A federal judge in Chicago sided with consumers this week in a products liability suit, finding enough support alleging that Kraft Heinz Co. falsely labeled its macaroni and cheese as having no preservatives.

On Wednesday, U.S. District Judge Mary M. Rowland for the Northern District of Illinois rejected Kraft's motion to dismiss class action fraud allegations brought by consumers who take issue with the "mac & cheese" products containing preservatives such as citric acid, sodium phosphate or sodium triphosphate.

In the case captioned Hayes v. Kraft Heinz, the Chicago-headquartered food conglomerate had argued that the plaintiffs failed to plausibly allege that the ingredients function as preservatives, among other claims.

The district court, however, disagreed, finding that the plaintiffs sufficiently drew a connection between the industry practice of using artifically derived citric acid and Kraft's practices.

"Plaintiffs also cite to scholarly articles describing both ingredients' role in preserving food, as well as [U.S. Food and Drug Administration] guidance that describes citric acid as a preservative. These allegations are enough to withstand a motion to dismiss," Rowland wrote, looking to the U.S. District Court for the Southern District of New York's ruling in favor of the plaintiff in Mason v. Reed's, in part because of the detailed allegations that the FDA sent warning letters "that suggested citric acid was a preservative" and an explanation on how it acts as a preservative in food products.

The plaintiff, David Hayes, filed the suit in DuPage County Circuit Court before it was removed to federal court in December by Kraft's attorney, Dean Panos, a partner at Jenner & Block in Chicago. Kraft subsequently filed a motion to dismiss the class action suit led Hayes and two others for failing to allege that the ingredients are artificial or that they function as preservatives.

Kraft relied on the Illinois federal court's 2019 decision inTarzian v. Kraft. In Tarzian, the plaintiffs described the process by which citric acid could be cultivated through a synthetic process from a type of black mold, Aspergillus niger, and claimed that it was uneconomical for food producers to use natural citric acid, which can be extracted from fruit. However, the court found that the plaintiffs did not specifically allege that Kraft used the artificially produced citric acid and only alleged that the industry relied on the "commonly used" citric acid cultivation.

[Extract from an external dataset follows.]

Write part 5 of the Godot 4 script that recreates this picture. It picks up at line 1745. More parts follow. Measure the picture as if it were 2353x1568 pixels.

Rowland said that wasn't true for the present case.

"The court does not dispute Tarzian's reasoning and agrees that simply alleging a 'common industry practice' is insufficient to state a claim. However, the court believes that plaintiffs here have drawn a sufficient connection between the industry practice of using artificial citric acid and defendants’ practices," Rowland wrote, noting that the Hayes plaintiffs incorporated several academic studies and articles describing the history behind citric acid and the explosion of its artificially derived varieties.

"Plaintiffs cite articles explaining that '[o]ver 90% of the citric acid used around the globe today is produced from fermentation.' Another article explains that approximately 99% of the manufactured (as opposed to naturally occurring) citric acid in the world is cultivated from Aspergillus niger. The sources in plaintiffs’ complaint further explain that naturally occurring citric acid was used commercially until approximately 1916, where production peaked at around 17,500 tons a year. A few years later, a food chemist discovered that citric acid could be extracted from Aspergillus niger, and today, over 2 million tons are produced a year," Rowland said, finding the plaintiffs' complaint "goes beyond simple allegations of a common industry practice."

Kraft had further argued that the plaintiffs failed to adequately allege that its products contain citric acid that was derived artificially, pointing to a similar requirement from a ruling earlier this year from the Southern District of New York in Valencia v. Snapple Beverage.

"But plaintiffs’ allegations here do not suffer from the same defect. Plaintiffs’ complaint explains, for example, that 'unlike natural citric acid,' citric acid derived from Aspergillus niger 'is highly inflammatory.' Plaintiffs further allege that '[c]onsumption of manufactured citric acid has been associated with adverse health events like joint pain with swelling and stiffness, muscular and stomach pain, as well as shortness of breath,'" Rowland wrote. "Unlike in Valencia, plaintiffs have described several respects in which artificial citric acid differs from natural citric acid. Dismissal on this basis is thus inappropriate."

The Hayes plaintiffs are represented by local attorney David B. Levin of the Law Offices of Todd M. Friedman, as well as Craig Straub, a partner at Crosner Legal in Beverly Hills. The California firm is leading similar cases that take issue with Kraft's claims that there are no artificial flavors or preservatives in its macaroni and cheese products, as well as claims against Ocean Spray Cranberry juice.

Messages seeking comment were not immediately returned from the plaintiffs' attorneys or from Panos on behalf of Kraft.